Only $11 million in transit levies, a fee charged to developers who are putting up structures around the Sheppard line, will be raised by 2006 and the most that can be raised when the area along Sheppard is fully developed is $56 million.
That could take more than 50 years, say Metro staff.
This means taxpayers will be forced to shoulder higher costs than Lastman promised and his staff estimated, Metro council heard.
Metro treasurer Louise Eason says a report from Hemson Consulting Ltd. confirms that about $1 million a year is expected to be raised through the transit levy.
Sheppard will be finished in 2002 and the costs are being debentured over 20 years.

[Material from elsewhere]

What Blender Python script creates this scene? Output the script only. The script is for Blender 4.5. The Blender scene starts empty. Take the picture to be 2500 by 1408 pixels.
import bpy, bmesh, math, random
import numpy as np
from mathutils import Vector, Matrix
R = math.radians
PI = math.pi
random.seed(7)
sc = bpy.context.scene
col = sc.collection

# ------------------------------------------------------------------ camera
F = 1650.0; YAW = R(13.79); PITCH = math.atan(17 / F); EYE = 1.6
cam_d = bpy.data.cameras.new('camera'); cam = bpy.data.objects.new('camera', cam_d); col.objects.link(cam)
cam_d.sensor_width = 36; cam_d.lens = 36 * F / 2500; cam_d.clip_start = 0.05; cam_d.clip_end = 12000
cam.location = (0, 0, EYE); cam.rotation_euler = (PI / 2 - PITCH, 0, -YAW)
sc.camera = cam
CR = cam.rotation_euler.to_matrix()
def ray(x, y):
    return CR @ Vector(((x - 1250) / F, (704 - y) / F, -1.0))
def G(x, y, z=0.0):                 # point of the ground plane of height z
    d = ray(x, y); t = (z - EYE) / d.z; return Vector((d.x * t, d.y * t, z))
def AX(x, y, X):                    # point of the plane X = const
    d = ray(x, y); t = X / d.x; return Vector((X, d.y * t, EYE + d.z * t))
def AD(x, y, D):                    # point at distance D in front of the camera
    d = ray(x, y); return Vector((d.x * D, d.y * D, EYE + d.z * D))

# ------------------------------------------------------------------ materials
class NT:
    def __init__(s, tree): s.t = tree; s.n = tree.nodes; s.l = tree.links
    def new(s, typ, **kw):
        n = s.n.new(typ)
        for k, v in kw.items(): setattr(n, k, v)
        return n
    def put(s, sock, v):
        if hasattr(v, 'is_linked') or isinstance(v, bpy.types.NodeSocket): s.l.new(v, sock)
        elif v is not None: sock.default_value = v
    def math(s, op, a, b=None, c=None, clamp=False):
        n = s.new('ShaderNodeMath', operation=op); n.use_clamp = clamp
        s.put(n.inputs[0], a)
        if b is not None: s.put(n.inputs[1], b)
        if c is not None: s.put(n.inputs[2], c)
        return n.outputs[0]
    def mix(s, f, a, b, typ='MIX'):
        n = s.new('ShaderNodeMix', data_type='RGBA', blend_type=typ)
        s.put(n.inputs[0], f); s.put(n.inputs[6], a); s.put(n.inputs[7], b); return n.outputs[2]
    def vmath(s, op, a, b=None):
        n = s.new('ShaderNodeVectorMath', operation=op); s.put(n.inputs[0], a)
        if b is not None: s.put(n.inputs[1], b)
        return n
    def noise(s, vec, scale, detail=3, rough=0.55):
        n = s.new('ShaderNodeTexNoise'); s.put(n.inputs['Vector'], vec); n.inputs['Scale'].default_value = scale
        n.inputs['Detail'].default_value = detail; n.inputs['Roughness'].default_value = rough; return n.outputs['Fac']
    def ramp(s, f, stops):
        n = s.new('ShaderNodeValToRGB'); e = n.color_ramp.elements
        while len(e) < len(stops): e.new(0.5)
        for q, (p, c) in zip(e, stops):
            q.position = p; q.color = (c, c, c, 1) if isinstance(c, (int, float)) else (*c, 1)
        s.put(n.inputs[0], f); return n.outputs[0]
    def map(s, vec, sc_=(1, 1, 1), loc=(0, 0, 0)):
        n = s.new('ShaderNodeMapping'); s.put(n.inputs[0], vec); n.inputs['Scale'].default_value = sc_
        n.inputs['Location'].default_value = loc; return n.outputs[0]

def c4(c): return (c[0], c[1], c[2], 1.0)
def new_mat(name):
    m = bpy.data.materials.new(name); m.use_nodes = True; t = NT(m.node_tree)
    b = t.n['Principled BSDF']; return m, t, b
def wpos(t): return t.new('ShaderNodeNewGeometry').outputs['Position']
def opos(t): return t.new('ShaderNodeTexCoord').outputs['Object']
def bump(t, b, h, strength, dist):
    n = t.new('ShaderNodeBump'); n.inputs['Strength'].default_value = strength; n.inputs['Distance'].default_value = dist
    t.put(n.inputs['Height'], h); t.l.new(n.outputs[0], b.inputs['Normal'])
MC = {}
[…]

Metro finance staff say the impact of the levy will be diminished for every additional year it takes to “build out” the area.
But an angry Lastman called Metro staff figures “crazy, insane.
“Those figures are way wrong, they don’t make any sense,” Lastman said yesterday. “Whatever our staff said, I stand behind.”
North York’s director of corporate finance, Joe Farag, agreed, saying that Metro staff adopted a “very conservative” stance when dealing with the development potential along Sheppard Ave.
Eason said North York figures are predicted on the future pace of development along Sheppard, mirroring that of the building boom of the late 1980s.
Last year, Eason called Lastman’s projections “very aggressive to the point of being risky.”
Yesterday, Metro council issued about $2.6 million in transit levy exemptions to developers who submitted applications before a scheduled deadline.
A move by Metro Councillor Norm Gardner to waive a further $15 million in fees was defeated. The move was supported by Metro Councillor Brian Ashton and Scarborough Mayor Frank Faubert.
Gardner said he is not surprised that taxpayers have been left holding the bag for the promised development fees.
“I never had confidence that development dollars would ever pay that kind of money for the subway,” he said.